Migrants : la France ? Non merci !
Daniel Schneidermann - - 0 commentairesIl ne manquait plus que ça. Ces réfugiés que la France accueille les bras grands entrouverts
, au généreux compte-gouttes, ces réfugiés font la fine bouche. La France ? Non merci. Si la crise migratoire de ces tout derniers jours confirme quelque chose, c'est la valeur insurpassable du reportage de terrain, dans les grands événements. Comment ces événements, pour peu qu'on les observe à la bonne distance, ni de trop près, ni de trop loin, comme l'a fait hier Le Monde dans un web-reportage polyphonique puissant et inédit, bousculent nos représentations mentales, en déversant dans les micros et les caméras grands ouverts de la parole brute, sans filtre, non raffinée par de savants montages.
Voici quelques jours, le spectacle inattendu des Allemands accourus dans les gares, avec leurs pancartes "Willkommen", déchirait cette image d'un peuple tapedur, qu'avait fossilisée la crise grecque, nous obligeant à réviser nos schémas, sans trop savoir encore, il est vrai, par quoi les remplacer.

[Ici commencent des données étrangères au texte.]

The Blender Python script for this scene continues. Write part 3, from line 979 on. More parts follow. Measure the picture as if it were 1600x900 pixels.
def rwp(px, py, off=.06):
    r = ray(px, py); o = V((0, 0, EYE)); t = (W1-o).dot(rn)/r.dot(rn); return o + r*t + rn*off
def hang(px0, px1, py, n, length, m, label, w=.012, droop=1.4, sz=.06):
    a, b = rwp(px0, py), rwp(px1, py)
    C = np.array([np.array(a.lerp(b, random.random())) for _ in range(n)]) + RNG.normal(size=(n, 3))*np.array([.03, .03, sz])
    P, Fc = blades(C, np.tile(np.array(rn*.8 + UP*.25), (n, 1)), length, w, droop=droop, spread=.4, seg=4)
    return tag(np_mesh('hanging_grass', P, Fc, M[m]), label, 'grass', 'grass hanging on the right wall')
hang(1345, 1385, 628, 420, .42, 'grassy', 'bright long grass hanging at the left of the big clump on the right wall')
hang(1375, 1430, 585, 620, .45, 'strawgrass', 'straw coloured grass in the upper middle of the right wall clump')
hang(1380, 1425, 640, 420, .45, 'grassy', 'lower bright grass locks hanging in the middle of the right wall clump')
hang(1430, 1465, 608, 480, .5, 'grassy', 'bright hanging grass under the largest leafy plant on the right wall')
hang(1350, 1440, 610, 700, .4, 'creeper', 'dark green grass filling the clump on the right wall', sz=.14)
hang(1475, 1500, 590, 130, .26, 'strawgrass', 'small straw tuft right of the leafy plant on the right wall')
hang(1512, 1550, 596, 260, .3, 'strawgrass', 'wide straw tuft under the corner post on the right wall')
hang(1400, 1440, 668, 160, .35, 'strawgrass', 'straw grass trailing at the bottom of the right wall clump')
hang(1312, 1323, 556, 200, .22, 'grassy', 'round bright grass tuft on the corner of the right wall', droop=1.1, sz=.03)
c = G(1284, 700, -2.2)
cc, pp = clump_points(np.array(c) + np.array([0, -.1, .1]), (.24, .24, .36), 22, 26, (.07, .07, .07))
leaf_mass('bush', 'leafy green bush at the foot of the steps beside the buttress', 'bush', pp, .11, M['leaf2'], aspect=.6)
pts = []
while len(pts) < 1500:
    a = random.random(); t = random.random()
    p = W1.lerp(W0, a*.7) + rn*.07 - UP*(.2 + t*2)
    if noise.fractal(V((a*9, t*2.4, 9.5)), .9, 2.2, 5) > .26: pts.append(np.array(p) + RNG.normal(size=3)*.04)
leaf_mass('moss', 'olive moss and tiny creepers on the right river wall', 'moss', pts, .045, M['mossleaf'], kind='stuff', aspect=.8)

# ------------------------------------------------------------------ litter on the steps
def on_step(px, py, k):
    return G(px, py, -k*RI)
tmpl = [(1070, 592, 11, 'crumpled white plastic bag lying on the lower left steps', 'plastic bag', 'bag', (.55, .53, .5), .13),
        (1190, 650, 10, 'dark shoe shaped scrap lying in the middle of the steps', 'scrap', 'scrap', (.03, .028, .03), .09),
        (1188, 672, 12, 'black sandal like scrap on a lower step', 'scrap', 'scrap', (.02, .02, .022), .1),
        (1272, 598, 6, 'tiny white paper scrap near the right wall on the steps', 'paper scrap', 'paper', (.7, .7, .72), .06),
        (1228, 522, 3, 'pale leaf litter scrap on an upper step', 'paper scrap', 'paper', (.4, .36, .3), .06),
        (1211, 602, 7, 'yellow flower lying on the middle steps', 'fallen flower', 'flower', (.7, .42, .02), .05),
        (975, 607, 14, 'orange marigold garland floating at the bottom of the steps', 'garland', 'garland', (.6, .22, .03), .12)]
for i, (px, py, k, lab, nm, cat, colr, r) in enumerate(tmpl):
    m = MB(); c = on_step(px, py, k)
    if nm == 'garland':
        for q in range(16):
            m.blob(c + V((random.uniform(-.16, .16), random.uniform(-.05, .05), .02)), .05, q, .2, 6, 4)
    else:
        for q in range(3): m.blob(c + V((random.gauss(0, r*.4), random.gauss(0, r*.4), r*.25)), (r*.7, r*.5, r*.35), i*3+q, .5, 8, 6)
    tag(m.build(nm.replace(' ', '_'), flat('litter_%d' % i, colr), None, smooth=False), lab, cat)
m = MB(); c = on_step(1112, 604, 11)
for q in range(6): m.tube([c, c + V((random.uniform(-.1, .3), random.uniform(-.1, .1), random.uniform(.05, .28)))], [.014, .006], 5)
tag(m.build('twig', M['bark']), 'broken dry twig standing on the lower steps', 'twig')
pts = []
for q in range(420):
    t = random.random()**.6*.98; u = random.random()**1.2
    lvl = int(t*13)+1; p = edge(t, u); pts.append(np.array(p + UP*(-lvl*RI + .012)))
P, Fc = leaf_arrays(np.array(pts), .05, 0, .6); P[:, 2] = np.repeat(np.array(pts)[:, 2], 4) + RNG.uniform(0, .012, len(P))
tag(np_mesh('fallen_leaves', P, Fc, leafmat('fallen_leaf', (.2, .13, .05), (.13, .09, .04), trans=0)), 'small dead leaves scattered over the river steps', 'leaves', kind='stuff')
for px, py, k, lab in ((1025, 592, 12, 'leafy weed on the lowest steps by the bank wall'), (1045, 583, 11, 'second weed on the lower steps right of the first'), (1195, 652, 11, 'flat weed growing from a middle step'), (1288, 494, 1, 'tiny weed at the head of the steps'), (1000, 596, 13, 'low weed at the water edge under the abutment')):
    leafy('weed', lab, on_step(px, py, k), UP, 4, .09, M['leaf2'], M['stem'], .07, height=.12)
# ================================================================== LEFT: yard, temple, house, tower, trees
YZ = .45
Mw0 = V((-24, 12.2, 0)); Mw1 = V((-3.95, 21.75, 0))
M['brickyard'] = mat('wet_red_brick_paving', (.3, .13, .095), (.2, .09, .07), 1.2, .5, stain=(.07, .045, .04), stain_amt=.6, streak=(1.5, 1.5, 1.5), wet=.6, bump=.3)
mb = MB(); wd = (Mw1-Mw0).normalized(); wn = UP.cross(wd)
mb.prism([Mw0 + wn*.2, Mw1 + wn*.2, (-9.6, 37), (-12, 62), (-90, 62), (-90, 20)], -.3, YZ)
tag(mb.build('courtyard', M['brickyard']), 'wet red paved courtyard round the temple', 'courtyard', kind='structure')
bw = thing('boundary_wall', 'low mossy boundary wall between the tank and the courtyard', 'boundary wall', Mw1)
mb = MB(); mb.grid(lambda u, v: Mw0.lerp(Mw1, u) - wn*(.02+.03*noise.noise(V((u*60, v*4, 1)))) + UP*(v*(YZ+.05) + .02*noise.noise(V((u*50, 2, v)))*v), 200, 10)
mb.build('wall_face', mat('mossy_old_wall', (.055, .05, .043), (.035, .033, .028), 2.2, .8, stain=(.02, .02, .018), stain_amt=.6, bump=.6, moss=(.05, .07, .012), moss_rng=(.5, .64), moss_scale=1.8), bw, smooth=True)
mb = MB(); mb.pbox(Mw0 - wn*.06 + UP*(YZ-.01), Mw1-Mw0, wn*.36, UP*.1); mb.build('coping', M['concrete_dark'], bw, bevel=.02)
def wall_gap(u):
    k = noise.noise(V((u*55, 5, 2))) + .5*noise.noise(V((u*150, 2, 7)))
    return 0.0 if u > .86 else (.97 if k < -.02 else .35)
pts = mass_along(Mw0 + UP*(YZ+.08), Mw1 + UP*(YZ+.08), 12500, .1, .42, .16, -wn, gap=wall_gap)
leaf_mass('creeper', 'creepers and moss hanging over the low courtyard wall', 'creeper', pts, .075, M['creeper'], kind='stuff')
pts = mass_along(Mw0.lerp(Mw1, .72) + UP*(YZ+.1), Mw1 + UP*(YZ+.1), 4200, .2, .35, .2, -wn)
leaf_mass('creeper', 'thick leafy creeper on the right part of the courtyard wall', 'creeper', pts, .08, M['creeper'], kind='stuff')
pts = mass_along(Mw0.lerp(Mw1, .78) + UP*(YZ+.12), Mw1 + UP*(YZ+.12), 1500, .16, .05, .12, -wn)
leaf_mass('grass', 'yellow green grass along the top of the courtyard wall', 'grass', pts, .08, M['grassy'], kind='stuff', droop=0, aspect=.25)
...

Que Merkel ait impulsé ou (comme c'est plus vraisemblable) suivi le mouvement, le résultat est là : elle pose pour des selfies avec les arrivants. Attention, éloignez les enfants, l'image ci-dessous est violente.
Violente, car elle renvoie aux oubliettes l'autre image, pourtant "juste" elle aussi, de la Merkel Tapedur des Grecs et des Espagnols. N'imaginons pas que l'une soit plus "juste" que l'autre. Essayons simplement, même si c'est difficile, de garder les deux en mémoire. de penser les deux à la fois. Et accessoirement, tentons d'imaginer Hollande dans le même exercice : c'est tout simplement inimaginable. Tout est dit.
Et voici, descendus de leurs trains, accueillis, lavés, reposés, que les personnages principaux du film commencent à parler, à sortir de leur rôle monocolore de réfugiés ou de migrants pour exprimer, non pas de grands espoirs généraux, mais des revendications, des opinions, des choix concrets. Et c'est ici que la France en prend un coup. Plusieurs indices concordent, que nous relevions hier. Dépêchée en hâte à Munich pour ramener 1000 réfugiés, une délégation de l'OFPRA peine à remplir ses filets ; quant aux petits poissons ramenés en bus dans un centre aménagé en catastrophe du Val d'Oise, ils se demandent, intrerrogés par Le Monde, s'ils ont fait le bon choix. "Nos parents ont été choqués de savoir qu'on était en France", avoue un jeune homme de 23 ans. Tout est re-dit.
Reste à s'assurer que ces premières réactions reflètent bien l'état d'esprit majoritaire. Mais si ce premier instantané devait être confirmé par toute la planche contact, alors cela ferait voler en éclats le fantasme fondateur du sarko-lepéno-zemmourisme, le fantasme de cette marée d'étrangers prête à déferler sur la France pour aspirer goulûment le nectar des "prestations sociales françaises". Ô révision déchirante : "toute la misère du monde" se fout de la Sécu. Elle veut bosser, et vite. Et elle ne refuse pas, en outre, d'être accueillie avec politesse. Restera alors à comprendre comment ce fantasme fondateur s'est imposé, incrusté, au fil des décennies. Quant aux conséquences politiques en France, elles pourraient bien être considérables. Ou pas. N'anticipons pas.